Sehr interessant waren auch die Vorträge von zwei Praktikern nach der Mittagspause. MMag. Dr. Reinhold Rieder, im Landwirtschaftsministerium für ESG zuständig, plauderte aus dem Nähkästchen und vermittelte den interessierten Zuhörern, dass sein Ministerium „keine fade Partie“ ist, sondern sich für eine ausgewogene Gesetzgebung in den Bereichen Landwirtschaft, Forstwirtschaft, Regionen und Wasserwirtschaft einsetzt und auch im Förderbereich sehr aktiv ist.

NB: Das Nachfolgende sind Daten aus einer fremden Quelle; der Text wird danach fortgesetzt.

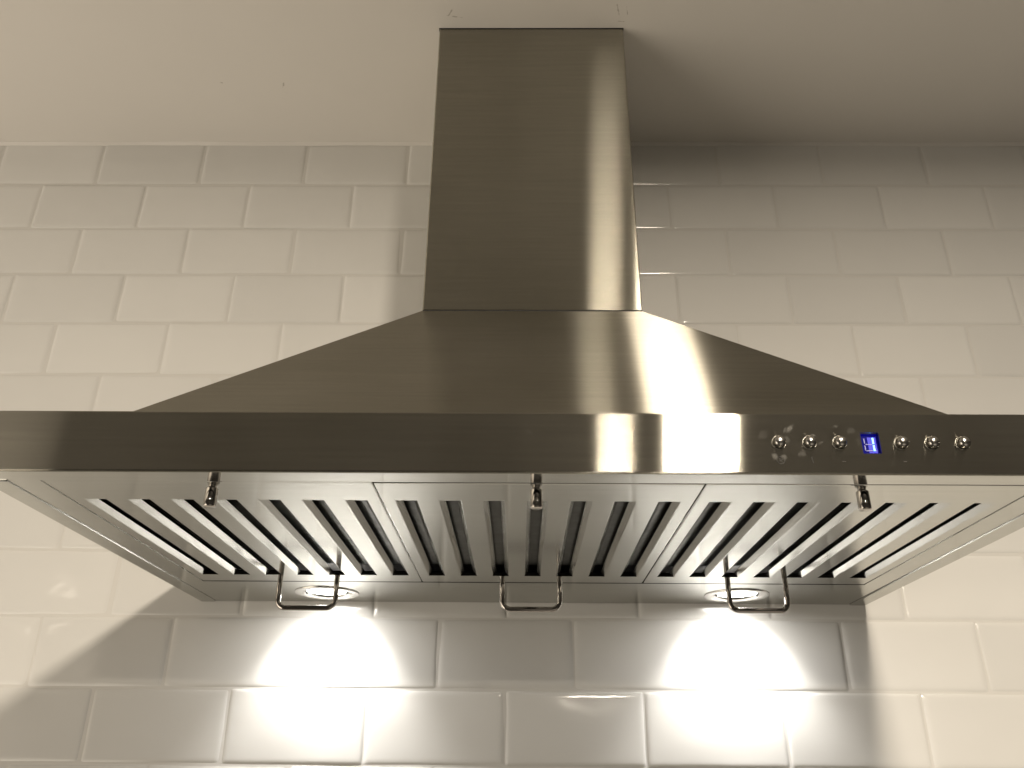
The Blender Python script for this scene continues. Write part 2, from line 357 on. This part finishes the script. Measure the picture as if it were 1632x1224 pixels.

Den Abschluss bildete DI Georg Rauchenwald, – Nachhaltigkeitsmanager der Treibacher Industrie AG in Kärnten. Sein Berufsleben ist derzeit herausfordernd, gelte es doch, aus einer Vielzahl an neuen Rechtsakten und Strategien, denen ständig neue Regelungen folgen, praktikable Umsetzungsmechanismen zu entwickeln. „Die Geschwindigkeit der Entwicklung ist momentan enorm – und das für zentrale Stellen im Unternehmen, die sich ohnehin schon nicht über mangelnde Auslastung beklagen“, meinte Rauchenwald und sprach damit wohl vielen aus der Seele.“

Ein Panel mit den Aufsichtsrät:innen Mag. Erwin Krause (6B47 – Real Estate Investors AG), Mag. Elisabeth Miksch-Fuchs (Prater Wien GmbH), Mag. Markus Raml (Oberösterreichische Versicherung AG) und Mag. Jasmin Soravia (GrECo International Holding AG) betonte sodann die zunehmende Bedeutung von ESG-Themen in den Aufsichtsgremien heimischer Unternehmen. Als strategische Begleiter und Sparringspartner der Vorstände können die Aufsichtsräte auch Erfahrungen aus ihren Hauptberufen einbringen. In der zunehmenden Komplexität der Nachhaltigkeitsregulierung, insbesondere im Hinblick auf die Sorgfaltspflichten in der Lieferkette, sehen die Panelist:innen vor allem für kleinere Unternehmen eine deutliche Überforderung. Sie fordern daher mehr Praxisnähe in der Gesetzgebung.